▼

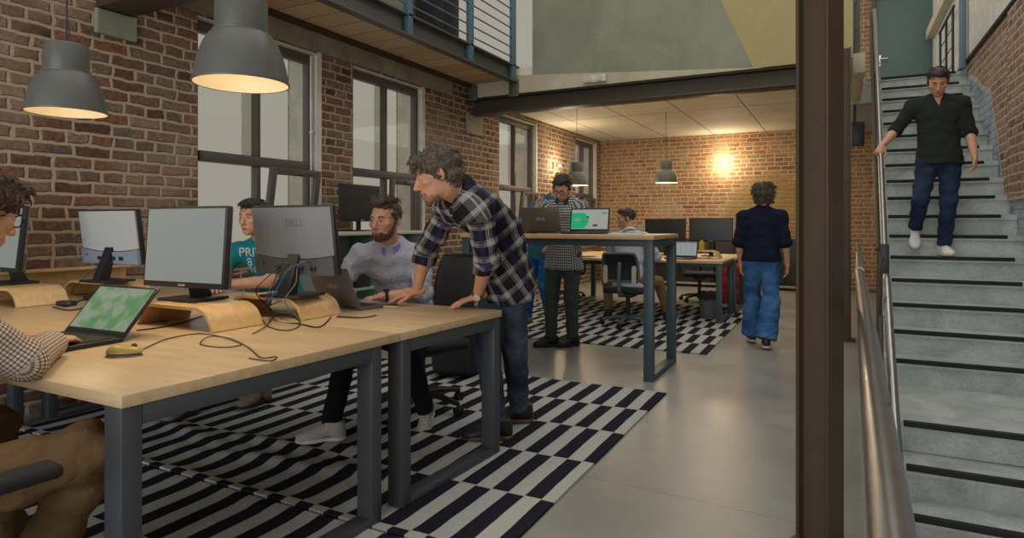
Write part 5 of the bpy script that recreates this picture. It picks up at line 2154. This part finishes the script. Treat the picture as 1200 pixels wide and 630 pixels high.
def hair_mat(name, c):
    m, nt, b = nodes_of(name)
    tc = N(nt, 'ShaderNodeTexCoord')
    nz = N(nt, 'ShaderNodeTexNoise')
    nz.inputs['Scale'].default_value = 70
    nz.inputs['Detail'].default_value = 5
    nz.inputs['Distortion'].default_value = 2.
    L(nt, tc.outputs['Object'], nz.inputs['Vector'])
    r = ramp(nt, [(.32, [x * .45 for x in c]), (.7, [x * 1.5 for x in c])])
    L(nt, nz.outputs['Fac'], r.inputs[0])
    L(nt, r.outputs[0], b.inputs['Base Color'])
    b.inputs['Roughness'].default_value = .55
    bp = N(nt, 'ShaderNodeBump')
    bp.inputs['Strength'].default_value = .9
    bp.inputs['Distance'].default_value = .006
    L(nt, nz.outputs['Fac'], bp.inputs['Height'])
    L(nt, bp.outputs['Normal'], b.inputs['Normal'])
    return m


M['hair_brown'] = hair_mat('hair_brown', srgb(70, 52, 40))
M['hair_dark'] = hair_mat('hair_dark', srgb(44, 36, 32))
M['hair_ash'] = hair_mat('hair_ash_brown', srgb(92, 78, 64))
M['hair_grey'] = hair_mat('hair_grey_brown', srgb(84, 68, 54))
M['hair_blond'] = hair_mat('hair_blond', srgb(150, 124, 88))
M['beard'] = hair_mat('beard_brown', srgb(84, 56, 42))
M['stubble'] = hair_mat('stubble', srgb(150, 110, 86))


def cloth(name, c, var=.15, rough=.9, scale=60, bump=.12):
    return plain(name, c, rough, 0, var, scale, bump=bump, spec=.2)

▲

> [Given problem]: Restate the listing above word for word, and skip the pictures.

> [Response below]:
Write part 5 of the bpy script that recreates this picture. It picks up at line 2154. This part finishes the script. Treat the picture as 1200 pixels wide and 630 pixels high.
def hair_mat(name, c):
    m, nt, b = nodes_of(name)
    tc = N(nt, 'ShaderNodeTexCoord')
    nz = N(nt, 'ShaderNodeTexNoise')
    nz.inputs['Scale'].default_value = 70
    nz.inputs['Detail'].default_value = 5
    nz.inputs['Distortion'].default_value = 2.
    L(nt, tc.outputs['Object'], nz.inputs['Vector'])
    r = ramp(nt, [(.32, [x * .45 for x in c]), (.7, [x * 1.5 for x in c])])
    L(nt, nz.outputs['Fac'], r.inputs[0])
    L(nt, r.outputs[0], b.inputs['Base Color'])
    b.inputs['Roughness'].default_value = .55
    bp = N(nt, 'ShaderNodeBump')
    bp.inputs['Strength'].default_value = .9
    bp.inputs['Distance'].default_value = .006
    L(nt, nz.outputs['Fac'], bp.inputs['Height'])
    L(nt, bp.outputs['Normal'], b.inputs['Normal'])
    return m


M['hair_brown'] = hair_mat('hair_brown', srgb(70, 52, 40))
M['hair_dark'] = hair_mat('hair_dark', srgb(44, 36, 32))
M['hair_ash'] = hair_mat('hair_ash_brown', srgb(92, 78, 64))
M['hair_grey'] = hair_mat('hair_grey_brown', srgb(84, 68, 54))
M['hair_blond'] = hair_mat('hair_blond', srgb(150, 124, 88))
M['beard'] = hair_mat('beard_brown', srgb(84, 56, 42))
M['stubble'] = hair_mat('stubble', srgb(150, 110, 86))


def cloth(name, c, var=.15, rough=.9, scale=60, bump=.12):
    return plain(name, c, rough, 0, var, scale, bump=bump, spec=.2)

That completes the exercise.